Building Robust Inter-Process Queues in C++

Jody Hagins

⏱ 75 mins
intermediate
advanced
11:00-12:15, Monday, 23rd June 2025

The C++ standard was written with a single-process worldview. Processes are mentioned once - in a note stating that lock-free atomic operations work across process boundaries. This single note has led to widespread but incorrect advice across Stack Overflow and blogs about using std::atomic in shared memory. The reality is far more complex.

Moving queue implementations from threads to processes reveals a cascade of subtle failures. Traditional queue designs that work perfectly for thread communication break surprisingly when crossing process boundaries.

Two popular open-source SPSC C++ implementations (Daugaard and Rigtorp) will be examined to determine the required changes to use those queues in inter-process shared memory.

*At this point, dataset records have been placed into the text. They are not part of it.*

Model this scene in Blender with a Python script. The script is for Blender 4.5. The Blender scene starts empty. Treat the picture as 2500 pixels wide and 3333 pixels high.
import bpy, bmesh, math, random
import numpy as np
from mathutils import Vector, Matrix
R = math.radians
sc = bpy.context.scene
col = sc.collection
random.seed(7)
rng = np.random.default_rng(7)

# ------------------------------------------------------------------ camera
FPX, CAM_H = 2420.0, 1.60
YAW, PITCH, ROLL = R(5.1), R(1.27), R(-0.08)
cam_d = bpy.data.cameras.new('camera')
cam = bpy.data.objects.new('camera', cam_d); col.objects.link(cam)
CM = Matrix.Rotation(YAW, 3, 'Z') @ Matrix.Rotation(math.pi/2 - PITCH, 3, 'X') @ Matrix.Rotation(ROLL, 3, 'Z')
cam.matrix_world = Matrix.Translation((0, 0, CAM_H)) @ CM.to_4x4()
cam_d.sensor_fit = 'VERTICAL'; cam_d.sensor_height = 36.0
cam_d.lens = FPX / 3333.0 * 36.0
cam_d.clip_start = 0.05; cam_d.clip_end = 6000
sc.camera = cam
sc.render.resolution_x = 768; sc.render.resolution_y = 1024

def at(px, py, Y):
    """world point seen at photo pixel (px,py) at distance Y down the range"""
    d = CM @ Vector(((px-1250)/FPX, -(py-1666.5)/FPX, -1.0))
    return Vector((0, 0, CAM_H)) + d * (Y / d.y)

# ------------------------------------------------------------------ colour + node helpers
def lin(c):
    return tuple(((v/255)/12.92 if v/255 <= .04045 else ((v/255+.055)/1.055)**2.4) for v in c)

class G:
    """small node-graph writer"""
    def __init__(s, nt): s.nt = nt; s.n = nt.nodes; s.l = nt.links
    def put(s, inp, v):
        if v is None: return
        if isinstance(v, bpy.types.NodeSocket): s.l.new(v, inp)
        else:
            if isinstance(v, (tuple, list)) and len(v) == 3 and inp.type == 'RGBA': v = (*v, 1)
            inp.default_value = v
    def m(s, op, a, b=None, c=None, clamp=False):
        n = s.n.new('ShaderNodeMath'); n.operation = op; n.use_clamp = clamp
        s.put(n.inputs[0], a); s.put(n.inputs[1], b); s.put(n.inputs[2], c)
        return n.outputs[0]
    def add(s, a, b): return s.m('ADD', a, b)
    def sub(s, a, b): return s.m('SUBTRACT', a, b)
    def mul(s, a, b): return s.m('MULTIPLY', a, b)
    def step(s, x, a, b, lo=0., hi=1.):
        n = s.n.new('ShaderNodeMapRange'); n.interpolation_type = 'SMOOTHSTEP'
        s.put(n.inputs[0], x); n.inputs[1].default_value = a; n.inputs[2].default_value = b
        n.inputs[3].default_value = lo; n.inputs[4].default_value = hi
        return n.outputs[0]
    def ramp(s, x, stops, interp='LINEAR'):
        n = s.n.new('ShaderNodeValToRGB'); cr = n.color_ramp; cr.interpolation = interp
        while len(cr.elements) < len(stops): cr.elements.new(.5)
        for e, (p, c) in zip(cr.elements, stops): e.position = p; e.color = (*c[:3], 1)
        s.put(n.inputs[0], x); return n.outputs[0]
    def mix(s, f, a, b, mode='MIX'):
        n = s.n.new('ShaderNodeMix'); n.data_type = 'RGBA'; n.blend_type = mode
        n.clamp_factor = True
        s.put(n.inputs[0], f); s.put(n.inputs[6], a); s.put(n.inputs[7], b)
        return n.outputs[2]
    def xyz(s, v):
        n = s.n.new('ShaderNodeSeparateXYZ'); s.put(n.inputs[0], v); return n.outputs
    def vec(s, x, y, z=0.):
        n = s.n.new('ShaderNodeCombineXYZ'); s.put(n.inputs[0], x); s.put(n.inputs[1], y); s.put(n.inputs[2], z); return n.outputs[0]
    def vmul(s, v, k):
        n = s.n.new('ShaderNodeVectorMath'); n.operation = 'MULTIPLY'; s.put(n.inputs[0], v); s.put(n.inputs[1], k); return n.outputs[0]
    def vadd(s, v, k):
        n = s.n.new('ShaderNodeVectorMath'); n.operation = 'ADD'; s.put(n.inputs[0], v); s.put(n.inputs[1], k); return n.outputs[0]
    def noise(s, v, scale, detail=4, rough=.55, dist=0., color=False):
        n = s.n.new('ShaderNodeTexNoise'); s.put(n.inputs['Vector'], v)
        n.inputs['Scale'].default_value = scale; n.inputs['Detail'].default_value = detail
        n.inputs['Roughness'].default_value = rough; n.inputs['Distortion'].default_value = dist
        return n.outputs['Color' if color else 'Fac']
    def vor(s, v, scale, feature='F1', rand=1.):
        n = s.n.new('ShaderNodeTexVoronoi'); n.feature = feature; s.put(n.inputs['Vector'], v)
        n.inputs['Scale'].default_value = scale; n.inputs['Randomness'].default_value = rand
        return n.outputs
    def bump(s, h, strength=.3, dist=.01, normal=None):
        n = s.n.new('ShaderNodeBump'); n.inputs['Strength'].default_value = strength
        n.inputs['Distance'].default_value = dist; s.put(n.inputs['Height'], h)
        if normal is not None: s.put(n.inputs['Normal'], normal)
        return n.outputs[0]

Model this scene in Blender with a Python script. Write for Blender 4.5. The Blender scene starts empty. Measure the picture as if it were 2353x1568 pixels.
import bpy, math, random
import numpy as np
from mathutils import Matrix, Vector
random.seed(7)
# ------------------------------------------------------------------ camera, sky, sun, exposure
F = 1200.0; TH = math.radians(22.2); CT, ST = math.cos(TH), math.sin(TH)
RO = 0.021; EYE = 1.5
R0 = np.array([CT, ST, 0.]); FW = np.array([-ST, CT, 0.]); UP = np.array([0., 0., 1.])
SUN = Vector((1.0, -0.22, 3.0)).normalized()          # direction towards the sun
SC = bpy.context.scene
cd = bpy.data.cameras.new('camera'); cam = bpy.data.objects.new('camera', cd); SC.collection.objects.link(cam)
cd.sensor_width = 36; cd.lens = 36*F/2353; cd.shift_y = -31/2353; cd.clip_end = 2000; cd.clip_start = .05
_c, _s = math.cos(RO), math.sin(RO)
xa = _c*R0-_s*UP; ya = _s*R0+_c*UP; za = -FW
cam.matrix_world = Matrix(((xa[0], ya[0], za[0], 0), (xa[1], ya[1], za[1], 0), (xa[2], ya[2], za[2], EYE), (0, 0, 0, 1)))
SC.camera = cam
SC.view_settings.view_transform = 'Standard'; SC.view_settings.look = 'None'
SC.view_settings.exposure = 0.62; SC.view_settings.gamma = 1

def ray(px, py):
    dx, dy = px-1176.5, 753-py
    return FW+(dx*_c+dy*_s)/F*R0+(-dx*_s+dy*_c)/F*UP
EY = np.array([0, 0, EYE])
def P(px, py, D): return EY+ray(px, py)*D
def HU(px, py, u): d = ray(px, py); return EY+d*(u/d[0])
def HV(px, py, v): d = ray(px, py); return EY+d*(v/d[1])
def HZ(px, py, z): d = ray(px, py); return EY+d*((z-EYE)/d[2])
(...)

We will then consider the interface for these queues in light of using them across process boundaries, which will reveal that the traditional intra-process queue API is inadequate for inter-process usage. We will consider an alternative inter-process queue design separating the interface into three components.

This code-heavy presentation will tackle complex problems, such as maintaining implicit lifetime properties while restricting dangerous operations, handling process death during critical sections, and enforcing type constraints that differ between copy and direct-access strategies.

Then, we'll push further into MCAST queues, where each consumer sees every message, forcing us to deal with increased complexity around message delivery guarantees and slow reader handling.

Throughout, we'll see how each solution reveals new challenges, leading us to build a comprehensive approach to shared memory queues that works not just in theory but in the unforgiving world of production systems where processes die, readers stall, and our standard tools don't always behave as expected.

Jody Hagins

Jody Hagins has been using C++ for the better part of four decades. He remains amazed at how much he does not know after all those years. He has spent most of that time designing and building systems in C++, for use in the high frequency trading space.